Conflictos y políticas públicas
Los recientes conflictos ligados al sector minero-energético en Sicuani y en Tacna nos vuelven a mostrar dos problemas sociales recurrentes en el Perú de la última década. Por un lado, está el deficiente funcionamiento de canales y mecanismos institucionales de diálogo. En la mayoría de los casos, el descontento y las demandas son visibles con anterioridad al desarrollo del conflicto, pero el Gobierno pareciera escuchar y responder solo a partir de la protesta violenta. Así, se corre el riesgo de institucionalizar la violencia como mecanismo efectivo de conseguir respuestas de un aparato estatal que, de otra manera, luce como ausente o sordo.
Por otro lado, en los conflictos del sector se aprecia la ausencia de interlocutores regionales y nacionales con poder de representación que puedan articular la diversidad de demandas sociales y proponer políticas alternativas. Prácticamente, cada conflicto genera su propio pliego de reclamos y su conjunto de grupos de interés que, aunque unidos coyunturalmente en «comités de defensa», prefieren establecer negociaciones directas con comisiones de «alto nivel», es decir, con ministros o viceministros de Estado. En este escenario, el Gobierno tiene que lidiar con una multiplicidad de demandas particulares y actores políticos locales que, además, compiten entre sí por la atención estatal.
Así, cada proyecto extractivo puede propiciar sus propias demandas, interlocutores políticos y conflictos particulares, incidiendo en una fragmentación de un escenario político en constante movilización, lo que, definitivamente, no ayuda a la estabilidad del país.
El Estado peruano ha hecho esfuerzos para mejorar los mecanismos de consulta y participación en las áreas de influencia de los proyectos mineros y energéticos. Asimismo, ha asignando mayores recursos, vía canon o fideicomisos, a las localidades donde se ubican dichos proyectos con el fin de facilitar su desarrollo. El problema, en mi opinión, radica en supeditar dichos esfuerzos al desarrollo extractivo. El diseño de mejores políticas de participación y redistribución no debe responder a las necesidades de un sector económico, y menos de un proyecto específico, sino a las necesidades y prioridades de la sociedad nacional en su conjunto.
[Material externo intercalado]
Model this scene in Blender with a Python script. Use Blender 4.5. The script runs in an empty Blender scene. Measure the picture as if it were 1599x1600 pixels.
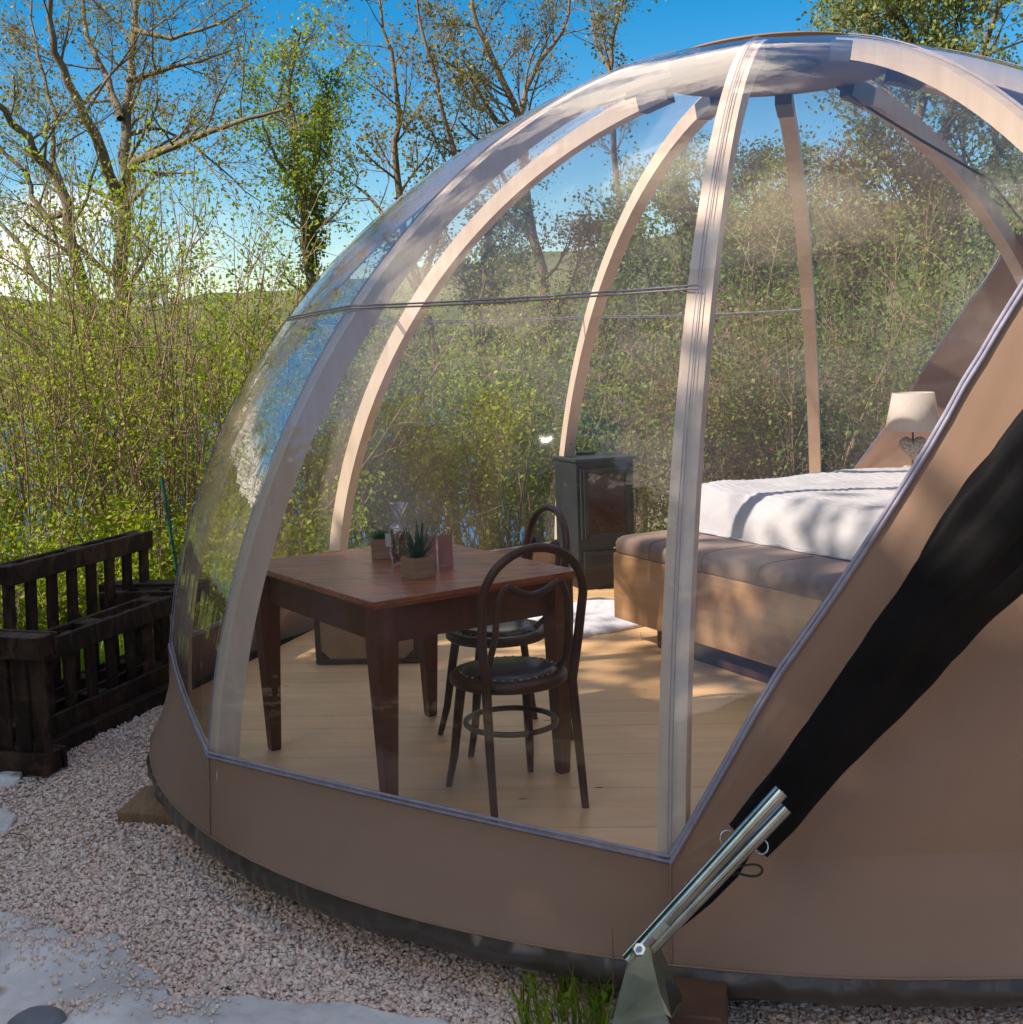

El reto es crear espacios de diálogo permanente entre el Estado y la sociedad organizada con los mecanismos que favorezcan la consolidación de mediaciones políticas efectivas y de representaciones regionales y nacionales, así como establecer políticas de redistribución con criterios más sociales que territoriales, que busquen generar alianzas más que competencia entre las poblaciones beneficiarias.